The tally: 104 shot. 19 dead. 13 kids injured.
“By 5 p.m. Monday, Chicago had recorded 2,000 shootings this year,” the Chicago Sun-Times reported.
That’s about 320 shootings per month.
War Zone
In Mayor Lori Lightfoot’s Chicago, no one is safe.
“A 15-year-old boy was critically hurt in a drive-by shooting Monday evening at 5:50 p.m. when a dark-colored vehicle drove by and someone from inside pulled out a gun and fired shots,” the Sun-Times reported:
About a half-hour earlier, a 48-year-old was arguing with a person in a home about 5:20 p.m. in the 8600 block of South Aberdeen Street when he was shot and killed, police said.
That followed an incident when two people were killed and four wounded, including a 12-year-old girl and a 13-year-old boy in Washington Park on the South Side.

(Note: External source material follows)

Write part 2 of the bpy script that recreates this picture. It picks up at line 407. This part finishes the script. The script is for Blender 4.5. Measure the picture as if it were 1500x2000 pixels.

That happened around the same time that a 6-year-old girl and a woman were shot in West Pullman and about four hours after an 11-year-old boy and a man were shot in Brainerd on the South Side. And late Sunday afternoon, a 5-year-old girl was shot in a leg, also in West Pullman.
Let’s get that straight: a 13-year-old, a 12-year-old, an 11-year-old, a 6-year-old, and a 5-year-old. Eight other kids brought the total shot this weekend to 13, the newspaper reported.
“They didn’t ask to be hurt,” one distraught woman said. “I just pray and hope that the kids are OK that got hurt.”
Not even the cops are safe, the Sun-Times reported. Two officers, a commander and sergeant, were hit, too, after they dispersed a crowd at about 1:30 a.m.
As of today, the Sun-Times homicide database reports 781 victims, 722 of which are shootings.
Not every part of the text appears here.